Keller: don’t you need to do the research to figure out if there’s a problem?

Yes, to study effects of content moderation you need access; can get data with appropriate questions. Could argue it’s discriminatory against independent creators, or that there is overfiltering which there isn’t supposed to be. But that’s not regulated by Art. 17.

Catch-22—you might have to first establish that Content ID is noncompliant before you can get access.

Frosio: you might need the data to test whether there is overblocking. [Which is interesting—what about big © owners who say that it’s not good enough & there’s too much underblocking? Seems like they’d have the same argument in reverse.]

Would need a very tailored argument.

Quintais Follow-up: had conversations with Meta—asked for data to assess whether there was overblocking and their response was “it’s a trade secret.”

Samuelson: Art. 40 process assumes a certain procedure for getting access. One question is can you talk to the platforms first despite the enumerated process. Some people will probably seek access w/o knowing if the data exists. There’s an obligation to at least talk to the approved researchers. But the happy story isn’t the only story: platforms could facilitate good-for-them research.
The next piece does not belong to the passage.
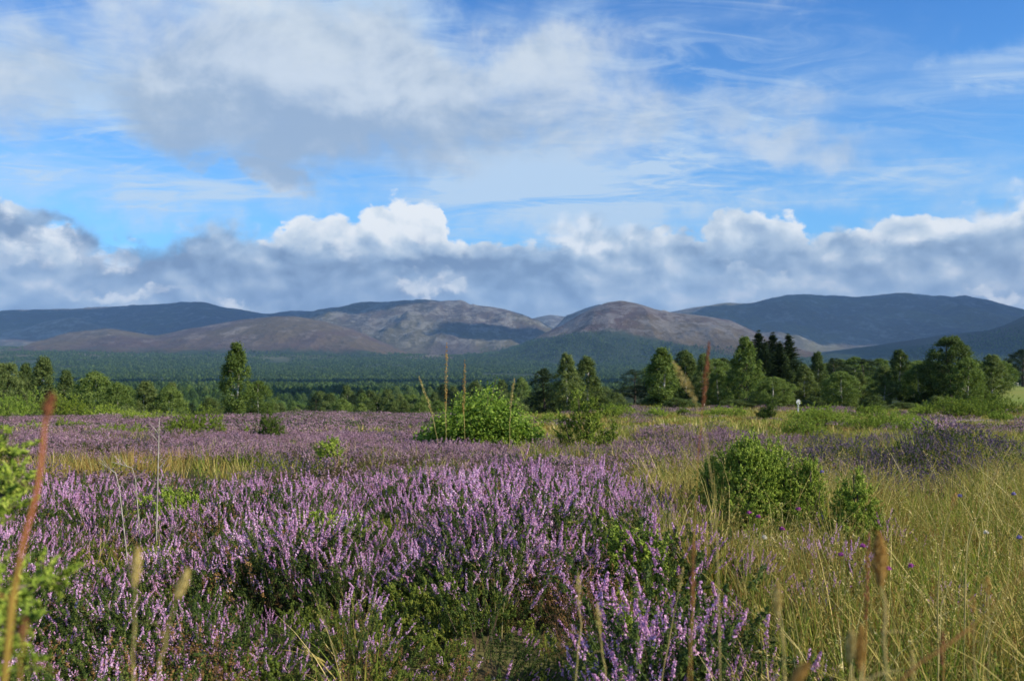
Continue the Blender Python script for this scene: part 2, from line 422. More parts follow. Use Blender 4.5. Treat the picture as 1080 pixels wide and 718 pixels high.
def land(x, y):
    z = ground(x, y)
    for nm in ('left_brown', 'cone', 'right_spur', 'middle'):
        z = np.maximum(z, HILLS[nm](x, y))
    return z

# ------------------------------------------------------------------ scatter (for stuff only)
def scatter(name, P, rot, scl, idx, assets, label, cat, mats=()):
    me = bpy.data.meshes.new(name)
    P = np.asarray(P, np.float32); n = len(P)
    me.vertices.add(n); me.vertices.foreach_set('co', P.ravel())
    for an, ty, arr in (('rot', 'FLOAT_VECTOR', rot), ('scl', 'FLOAT_VECTOR', scl)):
        at_ = me.attributes.new(an, ty, 'POINT'); at_.data.foreach_set('vector', np.asarray(arr, np.float32).ravel())
    at_ = me.attributes.new('idx', 'INT', 'POINT'); at_.data.foreach_set('value', np.asarray(idx, np.int32))
    me.update()
    o = bpy.data.objects.new(name, me); ROOT.objects.link(o)
    coll = bpy.data.collections.new(name + '_kinds')
    for i, a in enumerate(assets):
        ob = bpy.data.objects.new('%s_kind_%s' % (name, 'abcdefghijklmnop'[i]), a); coll.objects.link(ob)
    ng = bpy.data.node_groups.new(name + '_scatter', 'GeometryNodeTree')
    ng.interface.new_socket('Geometry', in_out='INPUT', socket_type='NodeSocketGeometry')
    ng.interface.new_socket('Geometry', in_out='OUTPUT', socket_type='NodeSocketGeometry')
    N = ng.nodes; L = ng.links
    gi = N.new('NodeGroupInput'); go = N.new('NodeGroupOutput')
    ci = N.new('GeometryNodeCollectionInfo'); ci.inputs['Collection'].default_value = coll
    ci.inputs['Separate Children'].default_value = True; ci.inputs['Reset Children'].default_value = True
    ip = N.new('GeometryNodeInstanceOnPoints'); ip.inputs['Pick Instance'].default_value = True
    def na(nm, ty):
        q = N.new('GeometryNodeInputNamedAttribute'); q.data_type = ty; q.inputs['Name'].default_value = nm; return q.outputs['Attribute']
    er = N.new('FunctionNodeEulerToRotation')
    L.new(gi.outputs[0], ip.inputs['Points']); L.new(ci.outputs[0], ip.inputs['Instance'])
    L.new(na('idx', 'INT'), ip.inputs['Instance Index']); L.new(na('rot', 'FLOAT_VECTOR'), er.inputs[0]); L.new(er.outputs[0], ip.inputs['Rotation'])
    L.new(na('scl', 'FLOAT_VECTOR'), ip.inputs['Scale']); L.new(ip.outputs[0], go.inputs[0])
    md = o.modifiers.new('scatter', 'NODES'); md.node_group = ng
    tag(o, label, cat, kind='stuff')
    return o

# ------------------------------------------------------------------ heather
def unit(v): return v / (np.linalg.norm(v) + 1e-9)
def shoot(mb, rng, p0, d, L, rad, nfl, size, mat, up=.35, aspect=.8):
    """small faces wrapped round an axis"""
    t = rng.uniform(0, 1, nfl)
    d = unit(d); u = unit(np.cross(d, [.2, .3, .9])); v = np.cross(d, u)
    an = rng.uniform(0, 2 * PI, nfl)
    rr = rad * (1 - .55 * t) * rng.uniform(.6, 1.1, nfl)
    out = np.cos(an)[:, None] * u + np.sin(an)[:, None] * v
    P = p0 + d * (t * L)[:, None] + out * rr[:, None]
    mb.leaves(P, out + d * up + rng.normal(size=(nfl, 3)) * .35, size, mat, aspect, rng, axis=out * .4 + d)

def heather(seed, stems, nfl, nlf, fsize, lsize, H=.40, spread=.16, spike=(.06, .13), flower_amt=1., twig=True):
    rng = np.random.default_rng(seed); mb = MB()
    for i in range(stems):
        an = rng.uniform(0, 2 * PI); rr = math.sqrt(rng.uniform(0, 1))
        b = np.array([math.cos(an), math.sin(an), 0]) * rr
        p0 = b * spread * .25; h = H * rng.uniform(.72, 1.08) * (1 - .18 * rr)
        p1 = b * spread * 1.0 + np.array([0, 0, h * .62]) + rng.normal(size=3) * .015
        if twig: mb.tube([p0, (p0 + p1) / 2 + b * .02, p1], [.0022, .0018, .0012], 2, 3)
        for k in range(3 if nfl > 40 else 2):
            d = unit(b * rng.uniform(.15, .95) + np.array([0, 0, 1.]) + rng.normal(size=3) * .34)
            Lg = h * rng.uniform(.08, .27)
            shoot(mb, rng, p1 - d * .09, d, Lg + .09, .011 if nlf > 12 else .02, nlf, lsize, 1, .9, .4)
            q = p1 + d * Lg
            if rng.random() < flower_amt:
                sl = rng.uniform(*spike)
                d2 = unit(d + np.array([0, 0, .25]) + rng.normal(size=3) * .1)
                shoot(mb, rng, q - d2 * .01, d2, sl, .0062 if nfl > 20 else .012, nfl, fsize, 0)
            else:
                shoot(mb, rng, q, d, Lg * .6, .008, nlf, lsize, 1, .9, .4)
    return mb
hm = [M['flower'], M['heath_leaf'], M['twig']]
near_heather = [heather(s, 20, 60, 34, .0052, .011, fl_h, sp, (.03, .085), .58).mesh('heather_tuft', hm) for s, fl_h, sp in ((1, .40, .17), (2, .42, .15), (3, .38, .19), (4, .36, .16))]
near_heather += [heather(5, 20, 50, 40, .006, .012, .36, .17, (.04, .08), .35).mesh('heather_tuft', hm)]
near_heather += [heather(6, 22, 10, 46, .006, .013, .30, .17, (.03, .05), .05).mesh('heather_tuft', [M['flower'], M['heath_bright'], M['twig']])]
near_heather += [heather(7, 20, 40, 36, .006, .012, .33, .18, (.04, .07), .5).mesh('heather_tuft', [M['flower_dull'], M['heath_brown'], M['twig']])]
near_heather += [heather(8, 26, 20, 16, .005, .010, .34, .18, (.02, .05), .5).mesh('heather_tuft', [M['flower'], M['heath_rust'], M['twig']])]
near_heather += [heather(9, 20, 44, 40, .0052, .012, .36, .17, (.03, .06), .28).mesh('heather_tuft', hm)]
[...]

A: the requirements, if taken seriously, can guard against that—have to be a real academic in some way to be a vetted researcher; reveal funding; not have a commercial interest; underlying concept: the funder can’t have preferred access to the results. Platforms can already fund research if they want to.

Flynn: Ideological think tanks?

A: probably won’t qualify under DSA rules.

Samuelson: but the overseers of this access won’t be able to assess whether the research is well-designed, will they?

A: that’s why there’s an inbetween body that can make recommendations. They propose to provide expertise/advice.

Leistner: Art. 40 comes with a price: concentration of power in Commission, that is the executive and not even the legislature. Issues might arise where we are as scared of the Commission as US folks are of Congress at the moment. That doesn’t mean Art. 40 is bad, but there are no transparency duties on the Commission about what they have done! How the Commission fulfills this powerful role, and what checks and balances might be needed on it, needs to be addressed.

Paddy Leerssen: Comment period: US was the #1 country of response b/c US universities are very interested in access. Scraping issues: access to publicly accessible data/noninterference obligations. How far that goes (overriding contracts, © claims, TPMs) is unclear. Also unclear: who will enforce it.

Conflict with open science/reproducibility/access to data underlying research. Apparent compromise: people who want to replicate will also have to go through the data request process.

Leistner: but best journals require access to data, and giving qualified critics access to that underlying data—your agreement with Nature will say so.